The pathway to James Ehnes' superlative Elgar Violin Concerto was a beguiling one. Under the unswerving baton of Scottish conductor Garry Walker, Auckland Philharmonia Orchestra opened with more recent English fare - Thomas Ades' 2006 Three Studies from Couperin.
Ades' music can be wild and impulsive but he treads gently here, ruminating on 18th-century harpsichord pieces with a smaller but no less potent orchestra.
After the concert, Walker described the work in terms of reflections in a broken mirror, and the players had caught its enchanting elusiveness well.
The first movement created the illusion of phased sound with syncopations, elastic ornamentation and mysterious marimba. The second decoyed us with rhythmic ploys, and the third allowed the strings, under guest concertmaster Wilma Smith, to catch the poignant harmonies of Couperin's "soul in pain".
A lively performance of early Beethoven always makes one wish he had written more before the Eroica changed the symphonic template forever. Walker's First Symphony did this. The Allegro con brio had glorious light and shade, the lilting Andantino cantabile con moto was all Beethoven asked for, while the last two movements were boisterous with hints of menace.
From the very beginning of Elgar's Violin Concerto, there was symphonic engagement. Walker took the orchestra in massive strides, not overlooking Elgar's more delicate roadside blooms. James Ehnes has a restrained style but the Canadian searched out the music in every note, even during tortuous passagework.

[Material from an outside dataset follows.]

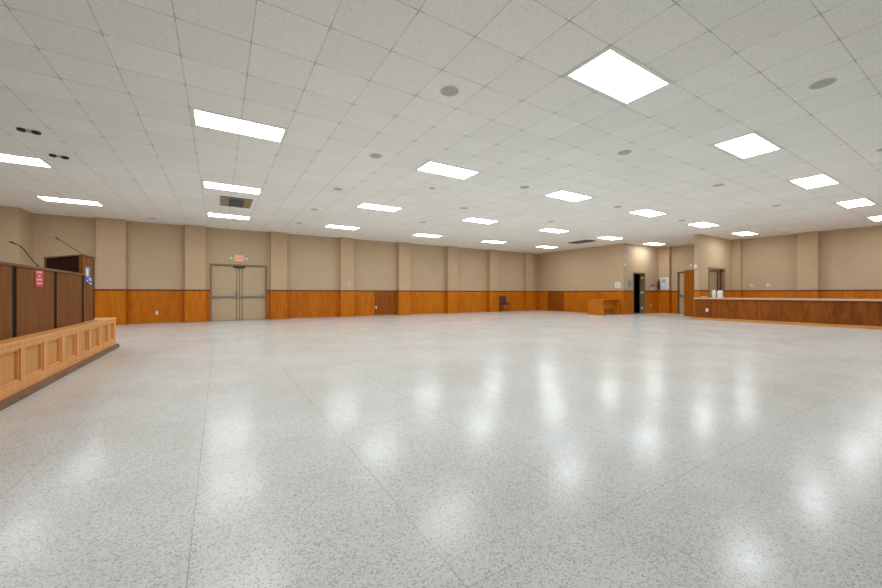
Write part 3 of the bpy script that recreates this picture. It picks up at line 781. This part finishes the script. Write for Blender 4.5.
obj('emblem', (lambda b_: [box(b_, XP-0.018, XP-0.015, 10.06+i*0.06, 10.10+i*0.06, z, z+0.045) for i in range(4) for z in (1.63, 1.69, 1.75)] and b_)(BM()), 'printed', t)
obj('print', (lambda b_: [box(b_, XP-0.018, XP-0.015, 9.97, 10.31, z, z+0.012) for z in (1.33, 1.38, 1.43, 1.48, 1.53)] and b_)(BM()), 'bluegrey', t)
t = thing('hand_sanitizer_dispenser', 'pale wall dispenser with grey cover right of the dark doorway', 'dispenser', (19.57, F1, 1.22))
obj('cover', mbox(19.42, 19.72, F1-0.09, F1, 1.40, 1.52, bev=0.015), 'printed', t)
obj('tank', mbox(19.46, 19.68, F1-0.08, F1, 1.21, 1.40, bev=0.012), 'dimwhite', t)
t = thing('fire_extinguisher', 'dark red fire extinguisher hanging in the corner beside the notice board', 'fire extinguisher', (20.13, F1-0.075, 1.27))
ex, ey = 20.13, F1-0.075
obj('cylinder', lathe(BM(), (ex, ey, 1.27), [(0.05, 0), (0.062, 0.02), (0.062, 0.36), (0.045, 0.42), (0.02, 0.45)]), 'extred', t, smooth=True)
bm = BM(); cyl(bm, (ex, ey, 1.72), (ex, ey, 1.77), 0.02); box(bm, ex-0.07, ex+0.03, ey-0.012, ey+0.012, 1.77, 1.785); box(bm, ex-0.08, ex+0.02, ey-0.01, ey+0.01, 1.80, 1.812)
obj('valve_handle', bm, 'black', t)
obj('hose', tube(BM(), [(ex-0.02, ey, 1.75), (ex-0.07, ey, 1.70), (ex-0.078, ey, 1.55), (ex-0.075, ey, 1.40)], 0.009), 'black', t, smooth=True)
obj('bracket', mbox(ex-0.03, ex+0.03, ey+0.06, F1, 1.40, 1.62), 'darkmetal', t)
# camera and siren near the corner of the doorway wall
t = thing('security_camera', 'small pale security camera high on the wall corner by the ceiling', 'camera', (17.08, F1, 3.12))
bm = BM(); cyl(bm, (17.08, F1, 3.12), (17.08, F1-0.04, 3.12), 0.05); cyl(bm, (17.08, F1-0.04, 3.12), (17.06, F1-0.12, 3.10), 0.018)
obj('bracket', bm, 'dimwhite', t, smooth=True)
bm = BM(); cyl(bm, (17.07, F1-0.08, 3.10), (17.02, F1-0.22, 3.05), 0.035); obj('body', bm, 'dimwhite', t, smooth=True)
t = thing('alarm_strobe', 'small white alarm strobe on the wall below the corner camera', 'alarm', (17.13, F1, 2.42))
obj('housing', mbox(17.06, 17.2, F1-0.05, F1, 2.40, 2.53, bev=0.01), 'white', t)
obj('lens', mbox(17.10, 17.16, F1-0.075, F1-0.05, 2.44, 2.49, bev=0.008), 'dimwhite', t)
t = thing('emergency_light', 'small two-headed emergency light at the wing wall edge above the open wooden door', 'emergency light', (17.0, F2+0.11, 2.11))
obj('housing', mbox(16.955, 17.0, F2+0.03, F2+0.15, 2.12, 2.24, bev=0.01), 'white', t)
for dy in (0.10, 0.27):
    bm = BM(); cyl(bm, (16.97, F2+0.0+dy, 2.25), (16.92, F2+0.0+dy, 2.235), 0.028, 0.034); obj('lamp_head', bm, 'white', t, smooth=True)

# ------------------------------------------------------------------ world, camera, colour
w = bpy.data.worlds.new('world'); sc.world = w; w.use_nodes = True
w.node_tree.nodes['Background'].inputs[0].default_value = (0.05, 0.05, 0.05, 1)
w.node_tree.nodes['Background'].inputs[1].default_value = 0.0
cd = bpy.data.cameras.new('camera'); cam = bpy.data.objects.new('camera', cd); col.objects.link(cam)
cam.location = (0, 0, EYE); cam.rotation_euler = (PI/2, 0, -YAW)
cd.sensor_width = 36; cd.lens = 360.8*36/882; cd.shift_y = -0.7/882
cd.clip_start = 0.02; cd.clip_end = 200
sc.camera = cam
vs_ = sc.view_settings
vs_.view_transform = 'Standard'; vs_.look = 'None'; vs_.exposure = 1.04; vs_.gamma = 1.0; vs_.use_curve_mapping = False
cy_ = sc.cycles
cy_.max_bounces = 10; cy_.diffuse_bounces = 7; cy_.glossy_bounces = 4
cy_.use_denoising = True; cy_.sample_clamp_indirect = 6.0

Elgar's friend and violinist W.H. Reed commented on the constant rise and fall of this music, and the restless fluctuations in the Andante led to a heart-stopping shift to G flat major. It was here that Ehnes was able to break forth with Elgar's brand of heavenly lark song.
The surge of the final Allegro con molto culminated in the cadenza, with its celebrated strummed orchestral strings. Ehnes, energy undimmed, offered mercurial virtuosity as well as a short unaccompanied Lento which, with its yearning sobs and sighs, caught the very soul of this score.